Record excerpts:
[START]
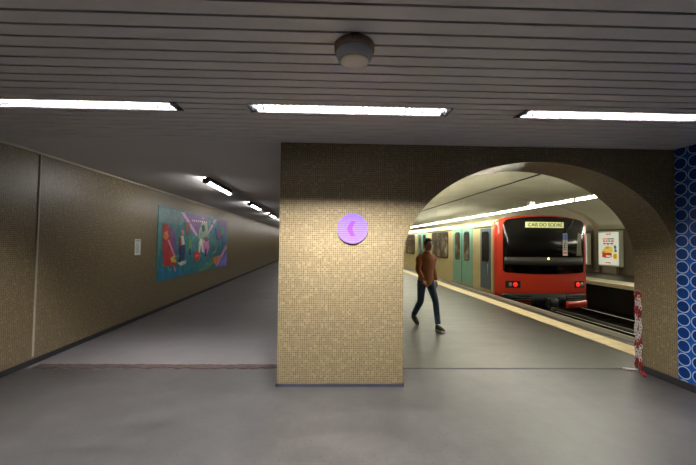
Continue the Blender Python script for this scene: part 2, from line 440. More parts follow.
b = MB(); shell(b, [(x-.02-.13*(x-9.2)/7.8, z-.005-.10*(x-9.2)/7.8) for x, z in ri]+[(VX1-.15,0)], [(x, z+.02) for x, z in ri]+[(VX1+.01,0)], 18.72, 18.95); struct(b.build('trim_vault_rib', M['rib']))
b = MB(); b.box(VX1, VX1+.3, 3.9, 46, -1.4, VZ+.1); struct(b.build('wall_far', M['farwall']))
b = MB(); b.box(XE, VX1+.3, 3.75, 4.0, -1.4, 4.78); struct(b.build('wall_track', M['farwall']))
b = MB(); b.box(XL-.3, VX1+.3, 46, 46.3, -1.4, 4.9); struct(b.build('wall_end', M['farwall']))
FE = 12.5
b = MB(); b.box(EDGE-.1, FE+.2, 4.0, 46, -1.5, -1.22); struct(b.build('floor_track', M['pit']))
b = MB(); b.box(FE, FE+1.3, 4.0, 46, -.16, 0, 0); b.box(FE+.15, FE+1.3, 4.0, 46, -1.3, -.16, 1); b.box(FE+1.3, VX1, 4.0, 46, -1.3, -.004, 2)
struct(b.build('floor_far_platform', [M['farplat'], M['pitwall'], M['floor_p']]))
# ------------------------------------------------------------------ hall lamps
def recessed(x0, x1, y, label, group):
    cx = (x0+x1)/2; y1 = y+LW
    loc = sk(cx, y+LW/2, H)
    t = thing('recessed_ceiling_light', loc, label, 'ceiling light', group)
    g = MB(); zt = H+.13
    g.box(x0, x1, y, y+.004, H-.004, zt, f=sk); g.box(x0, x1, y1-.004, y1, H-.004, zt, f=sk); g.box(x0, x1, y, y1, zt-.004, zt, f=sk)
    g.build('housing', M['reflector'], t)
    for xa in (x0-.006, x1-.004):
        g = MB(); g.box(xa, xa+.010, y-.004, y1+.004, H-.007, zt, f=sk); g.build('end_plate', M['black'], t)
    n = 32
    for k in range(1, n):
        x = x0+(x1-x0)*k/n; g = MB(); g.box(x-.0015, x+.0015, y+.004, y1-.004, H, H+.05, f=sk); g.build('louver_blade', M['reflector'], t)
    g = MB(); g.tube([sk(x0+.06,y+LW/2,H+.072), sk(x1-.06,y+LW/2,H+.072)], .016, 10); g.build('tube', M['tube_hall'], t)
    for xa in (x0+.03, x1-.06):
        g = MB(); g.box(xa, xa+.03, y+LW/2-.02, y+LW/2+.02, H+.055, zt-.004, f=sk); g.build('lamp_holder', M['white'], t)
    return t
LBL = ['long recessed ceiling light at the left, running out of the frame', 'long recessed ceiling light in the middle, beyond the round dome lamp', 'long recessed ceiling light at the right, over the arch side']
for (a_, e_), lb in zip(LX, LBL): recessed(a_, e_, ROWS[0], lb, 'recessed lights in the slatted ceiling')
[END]
[START]
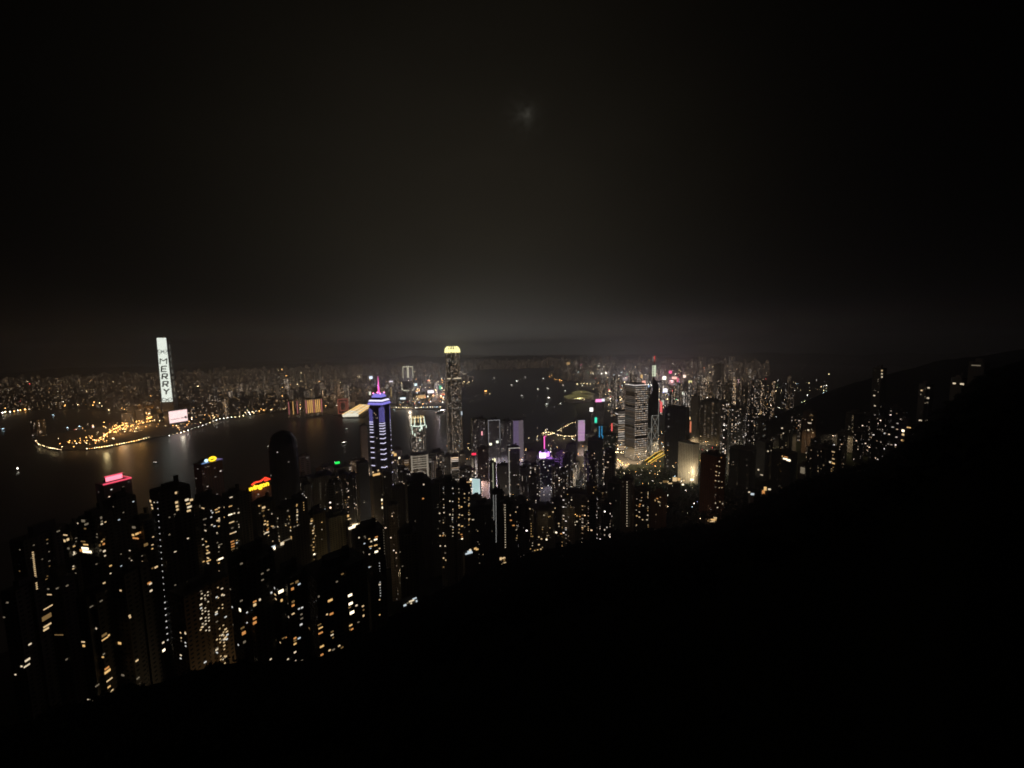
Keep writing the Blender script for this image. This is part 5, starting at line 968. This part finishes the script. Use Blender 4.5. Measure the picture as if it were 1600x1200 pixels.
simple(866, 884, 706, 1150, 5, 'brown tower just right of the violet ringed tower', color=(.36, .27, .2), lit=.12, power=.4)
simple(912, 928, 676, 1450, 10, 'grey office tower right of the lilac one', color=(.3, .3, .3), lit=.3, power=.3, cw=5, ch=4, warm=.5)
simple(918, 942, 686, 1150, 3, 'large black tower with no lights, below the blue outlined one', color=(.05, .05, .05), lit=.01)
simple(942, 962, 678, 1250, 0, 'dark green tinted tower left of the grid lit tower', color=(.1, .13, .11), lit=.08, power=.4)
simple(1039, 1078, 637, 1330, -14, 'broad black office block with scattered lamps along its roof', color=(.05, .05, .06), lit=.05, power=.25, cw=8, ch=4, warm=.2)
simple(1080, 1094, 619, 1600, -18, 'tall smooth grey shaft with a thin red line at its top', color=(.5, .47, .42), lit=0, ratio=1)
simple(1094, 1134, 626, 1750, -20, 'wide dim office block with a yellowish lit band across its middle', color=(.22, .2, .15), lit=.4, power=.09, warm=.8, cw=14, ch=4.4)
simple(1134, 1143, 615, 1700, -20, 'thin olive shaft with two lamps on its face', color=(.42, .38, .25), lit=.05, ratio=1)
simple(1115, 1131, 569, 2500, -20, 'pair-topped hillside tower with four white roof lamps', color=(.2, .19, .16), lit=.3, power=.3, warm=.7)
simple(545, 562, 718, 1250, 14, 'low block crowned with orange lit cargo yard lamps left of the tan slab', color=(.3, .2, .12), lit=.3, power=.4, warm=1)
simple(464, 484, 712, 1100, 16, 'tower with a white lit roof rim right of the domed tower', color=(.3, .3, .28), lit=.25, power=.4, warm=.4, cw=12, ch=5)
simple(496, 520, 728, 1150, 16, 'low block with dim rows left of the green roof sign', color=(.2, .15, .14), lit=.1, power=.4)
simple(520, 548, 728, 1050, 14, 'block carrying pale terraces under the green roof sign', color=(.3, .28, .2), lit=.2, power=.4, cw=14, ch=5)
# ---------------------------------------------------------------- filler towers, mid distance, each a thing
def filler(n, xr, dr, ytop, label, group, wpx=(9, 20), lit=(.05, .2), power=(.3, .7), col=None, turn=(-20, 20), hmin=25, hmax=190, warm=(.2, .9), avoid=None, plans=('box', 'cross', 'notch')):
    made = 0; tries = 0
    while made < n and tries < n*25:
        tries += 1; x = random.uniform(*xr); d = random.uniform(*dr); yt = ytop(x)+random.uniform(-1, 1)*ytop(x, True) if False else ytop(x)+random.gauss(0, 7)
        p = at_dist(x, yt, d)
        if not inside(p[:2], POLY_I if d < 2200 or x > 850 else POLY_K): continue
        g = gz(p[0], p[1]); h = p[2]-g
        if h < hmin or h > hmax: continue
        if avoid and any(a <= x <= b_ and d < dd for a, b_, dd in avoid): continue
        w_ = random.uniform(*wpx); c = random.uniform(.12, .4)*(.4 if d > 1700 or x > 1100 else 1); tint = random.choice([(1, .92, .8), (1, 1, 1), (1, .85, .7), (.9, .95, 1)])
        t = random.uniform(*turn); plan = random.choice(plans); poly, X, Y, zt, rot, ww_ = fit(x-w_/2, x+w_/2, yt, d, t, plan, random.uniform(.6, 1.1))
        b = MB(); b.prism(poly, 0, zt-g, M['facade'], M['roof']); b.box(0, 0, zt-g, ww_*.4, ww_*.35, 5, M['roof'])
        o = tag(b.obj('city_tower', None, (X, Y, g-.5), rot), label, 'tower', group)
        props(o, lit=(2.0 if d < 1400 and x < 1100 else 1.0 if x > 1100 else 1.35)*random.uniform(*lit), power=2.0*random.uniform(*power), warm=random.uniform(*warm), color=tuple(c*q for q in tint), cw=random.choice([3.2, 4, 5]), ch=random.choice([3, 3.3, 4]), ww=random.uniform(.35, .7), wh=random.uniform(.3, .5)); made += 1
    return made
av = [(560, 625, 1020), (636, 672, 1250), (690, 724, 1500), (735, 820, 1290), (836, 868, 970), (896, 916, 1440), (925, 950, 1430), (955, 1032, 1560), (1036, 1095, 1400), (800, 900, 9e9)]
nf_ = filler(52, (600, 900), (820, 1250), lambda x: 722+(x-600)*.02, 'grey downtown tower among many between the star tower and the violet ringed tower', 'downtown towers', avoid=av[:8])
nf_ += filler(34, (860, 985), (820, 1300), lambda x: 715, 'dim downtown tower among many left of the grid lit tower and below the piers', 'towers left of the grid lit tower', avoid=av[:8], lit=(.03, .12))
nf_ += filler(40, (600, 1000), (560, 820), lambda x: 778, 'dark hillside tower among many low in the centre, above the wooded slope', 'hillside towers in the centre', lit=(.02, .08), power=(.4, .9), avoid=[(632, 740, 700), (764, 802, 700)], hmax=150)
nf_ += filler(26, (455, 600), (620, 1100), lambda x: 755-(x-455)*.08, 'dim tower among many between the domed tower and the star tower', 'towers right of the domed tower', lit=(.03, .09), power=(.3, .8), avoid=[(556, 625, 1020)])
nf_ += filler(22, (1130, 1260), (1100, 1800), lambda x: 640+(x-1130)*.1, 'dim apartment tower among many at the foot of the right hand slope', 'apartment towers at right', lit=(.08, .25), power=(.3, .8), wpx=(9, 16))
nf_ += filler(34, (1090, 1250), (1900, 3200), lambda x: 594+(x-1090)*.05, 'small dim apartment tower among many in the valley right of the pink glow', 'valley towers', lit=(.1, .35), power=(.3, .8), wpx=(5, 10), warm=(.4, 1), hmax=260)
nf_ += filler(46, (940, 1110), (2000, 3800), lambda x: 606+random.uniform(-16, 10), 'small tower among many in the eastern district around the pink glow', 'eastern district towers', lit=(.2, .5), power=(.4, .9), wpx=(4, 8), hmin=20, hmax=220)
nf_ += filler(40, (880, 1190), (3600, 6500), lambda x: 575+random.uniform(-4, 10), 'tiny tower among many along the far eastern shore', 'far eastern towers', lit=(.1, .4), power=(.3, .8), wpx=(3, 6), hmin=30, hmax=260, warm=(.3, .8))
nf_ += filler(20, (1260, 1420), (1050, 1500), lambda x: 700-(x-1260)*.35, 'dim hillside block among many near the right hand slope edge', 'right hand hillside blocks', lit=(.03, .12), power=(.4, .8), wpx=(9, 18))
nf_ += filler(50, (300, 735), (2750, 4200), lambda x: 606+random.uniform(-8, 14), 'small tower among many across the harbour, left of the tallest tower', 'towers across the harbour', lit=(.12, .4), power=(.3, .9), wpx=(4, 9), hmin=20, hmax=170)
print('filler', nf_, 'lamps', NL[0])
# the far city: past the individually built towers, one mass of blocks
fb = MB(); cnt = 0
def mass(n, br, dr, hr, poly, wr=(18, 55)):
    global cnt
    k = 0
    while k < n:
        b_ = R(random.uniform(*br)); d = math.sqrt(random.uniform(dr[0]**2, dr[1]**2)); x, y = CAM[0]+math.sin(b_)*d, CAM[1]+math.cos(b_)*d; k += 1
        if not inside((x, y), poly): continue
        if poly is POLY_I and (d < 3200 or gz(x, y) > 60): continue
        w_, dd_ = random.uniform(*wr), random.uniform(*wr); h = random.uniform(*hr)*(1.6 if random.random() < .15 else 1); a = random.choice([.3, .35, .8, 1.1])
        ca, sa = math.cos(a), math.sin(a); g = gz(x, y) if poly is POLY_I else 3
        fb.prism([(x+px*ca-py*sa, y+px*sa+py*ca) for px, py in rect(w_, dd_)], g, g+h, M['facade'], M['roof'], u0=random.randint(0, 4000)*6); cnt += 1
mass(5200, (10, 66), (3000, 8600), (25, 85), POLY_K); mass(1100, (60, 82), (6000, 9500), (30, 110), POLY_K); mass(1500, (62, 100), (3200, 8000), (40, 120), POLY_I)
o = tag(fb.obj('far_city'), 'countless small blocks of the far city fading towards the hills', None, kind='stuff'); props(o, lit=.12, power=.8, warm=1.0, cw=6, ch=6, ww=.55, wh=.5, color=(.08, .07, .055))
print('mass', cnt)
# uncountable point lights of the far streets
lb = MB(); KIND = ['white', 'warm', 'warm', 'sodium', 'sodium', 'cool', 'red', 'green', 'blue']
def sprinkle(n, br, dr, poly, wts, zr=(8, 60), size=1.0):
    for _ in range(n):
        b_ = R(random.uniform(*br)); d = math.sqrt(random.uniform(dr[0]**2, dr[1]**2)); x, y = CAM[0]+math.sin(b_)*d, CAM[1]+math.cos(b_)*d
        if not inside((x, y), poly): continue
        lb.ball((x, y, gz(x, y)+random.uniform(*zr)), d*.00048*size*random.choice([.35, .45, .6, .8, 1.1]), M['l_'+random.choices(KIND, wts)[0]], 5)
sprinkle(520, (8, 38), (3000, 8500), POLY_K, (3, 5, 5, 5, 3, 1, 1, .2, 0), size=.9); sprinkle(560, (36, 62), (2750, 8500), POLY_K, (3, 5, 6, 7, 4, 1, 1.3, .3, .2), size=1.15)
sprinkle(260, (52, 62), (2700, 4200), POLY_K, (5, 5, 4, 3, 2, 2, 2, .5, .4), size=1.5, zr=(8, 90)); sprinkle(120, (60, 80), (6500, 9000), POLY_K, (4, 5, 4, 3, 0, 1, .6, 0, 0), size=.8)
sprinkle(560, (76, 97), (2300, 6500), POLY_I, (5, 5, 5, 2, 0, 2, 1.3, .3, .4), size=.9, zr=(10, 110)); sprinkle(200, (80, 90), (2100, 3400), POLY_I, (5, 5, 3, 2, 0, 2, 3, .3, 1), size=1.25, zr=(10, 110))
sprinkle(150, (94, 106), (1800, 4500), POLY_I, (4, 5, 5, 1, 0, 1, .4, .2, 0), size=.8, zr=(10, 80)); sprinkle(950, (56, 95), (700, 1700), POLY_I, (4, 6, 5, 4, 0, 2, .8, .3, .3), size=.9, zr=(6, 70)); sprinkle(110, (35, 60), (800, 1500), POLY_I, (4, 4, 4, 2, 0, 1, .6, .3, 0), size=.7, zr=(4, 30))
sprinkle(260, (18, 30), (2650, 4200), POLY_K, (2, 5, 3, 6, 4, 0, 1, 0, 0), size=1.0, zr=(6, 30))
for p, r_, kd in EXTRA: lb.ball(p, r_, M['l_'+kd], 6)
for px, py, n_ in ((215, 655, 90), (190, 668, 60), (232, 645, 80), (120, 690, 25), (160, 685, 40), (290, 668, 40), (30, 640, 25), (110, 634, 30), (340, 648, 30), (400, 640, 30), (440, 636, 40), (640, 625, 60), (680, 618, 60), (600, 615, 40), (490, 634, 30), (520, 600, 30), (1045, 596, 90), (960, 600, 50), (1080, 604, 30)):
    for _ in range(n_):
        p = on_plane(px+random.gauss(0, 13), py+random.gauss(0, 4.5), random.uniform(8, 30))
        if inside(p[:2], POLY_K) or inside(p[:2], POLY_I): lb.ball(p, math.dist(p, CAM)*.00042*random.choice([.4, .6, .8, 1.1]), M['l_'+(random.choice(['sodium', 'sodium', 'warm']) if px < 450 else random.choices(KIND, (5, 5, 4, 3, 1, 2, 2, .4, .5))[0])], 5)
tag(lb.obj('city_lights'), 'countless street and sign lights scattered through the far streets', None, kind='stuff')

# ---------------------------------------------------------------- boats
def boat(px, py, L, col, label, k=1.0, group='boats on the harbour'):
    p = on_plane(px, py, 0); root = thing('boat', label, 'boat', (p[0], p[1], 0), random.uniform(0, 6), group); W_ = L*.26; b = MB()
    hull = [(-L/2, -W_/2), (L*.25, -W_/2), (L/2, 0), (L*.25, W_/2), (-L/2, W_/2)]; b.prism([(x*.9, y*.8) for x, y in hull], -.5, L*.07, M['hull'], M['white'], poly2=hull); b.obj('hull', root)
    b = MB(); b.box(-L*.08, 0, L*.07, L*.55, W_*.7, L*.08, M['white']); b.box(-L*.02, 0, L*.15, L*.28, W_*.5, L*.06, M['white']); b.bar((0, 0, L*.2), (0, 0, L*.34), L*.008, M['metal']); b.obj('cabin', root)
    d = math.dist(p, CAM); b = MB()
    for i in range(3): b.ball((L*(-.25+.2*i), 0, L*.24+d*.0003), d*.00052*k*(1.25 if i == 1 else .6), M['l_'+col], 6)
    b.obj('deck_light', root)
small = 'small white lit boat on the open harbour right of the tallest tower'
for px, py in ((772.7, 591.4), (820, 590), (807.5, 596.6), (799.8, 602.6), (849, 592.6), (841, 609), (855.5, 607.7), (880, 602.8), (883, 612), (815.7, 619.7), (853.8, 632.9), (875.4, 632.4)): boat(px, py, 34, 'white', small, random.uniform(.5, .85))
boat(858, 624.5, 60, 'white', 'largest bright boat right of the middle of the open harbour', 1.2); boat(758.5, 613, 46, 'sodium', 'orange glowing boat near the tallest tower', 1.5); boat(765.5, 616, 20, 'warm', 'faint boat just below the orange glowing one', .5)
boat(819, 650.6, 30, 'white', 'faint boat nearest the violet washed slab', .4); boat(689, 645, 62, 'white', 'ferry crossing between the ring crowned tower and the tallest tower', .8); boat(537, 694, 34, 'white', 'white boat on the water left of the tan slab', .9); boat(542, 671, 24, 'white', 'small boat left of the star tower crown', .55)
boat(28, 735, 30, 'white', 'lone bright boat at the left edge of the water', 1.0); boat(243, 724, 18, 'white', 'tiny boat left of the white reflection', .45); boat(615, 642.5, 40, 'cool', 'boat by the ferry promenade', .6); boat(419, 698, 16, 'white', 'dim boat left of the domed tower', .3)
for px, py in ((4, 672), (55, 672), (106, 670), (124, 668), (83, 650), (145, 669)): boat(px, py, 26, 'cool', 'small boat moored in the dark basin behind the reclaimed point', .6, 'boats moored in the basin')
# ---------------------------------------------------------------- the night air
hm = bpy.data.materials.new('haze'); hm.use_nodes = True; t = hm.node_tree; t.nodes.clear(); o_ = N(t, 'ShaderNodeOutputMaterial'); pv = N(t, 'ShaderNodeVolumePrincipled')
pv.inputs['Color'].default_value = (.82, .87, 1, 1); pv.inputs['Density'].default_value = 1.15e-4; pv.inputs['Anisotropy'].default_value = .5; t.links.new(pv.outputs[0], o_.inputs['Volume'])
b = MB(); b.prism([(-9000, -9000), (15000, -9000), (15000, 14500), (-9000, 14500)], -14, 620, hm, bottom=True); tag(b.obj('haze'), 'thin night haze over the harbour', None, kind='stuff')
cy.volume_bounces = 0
[END]
Filter the data, keeping only the lines that contain "Blender".

Reply to the task:
Continue the Blender Python script for this scene: part 2, from line 440. More parts follow.
Keep writing the Blender script for this image. This is part 5, starting at line 968. This part finishes the script. Use Blender 4.5. Measure the picture as if it were 1600x1200 pixels.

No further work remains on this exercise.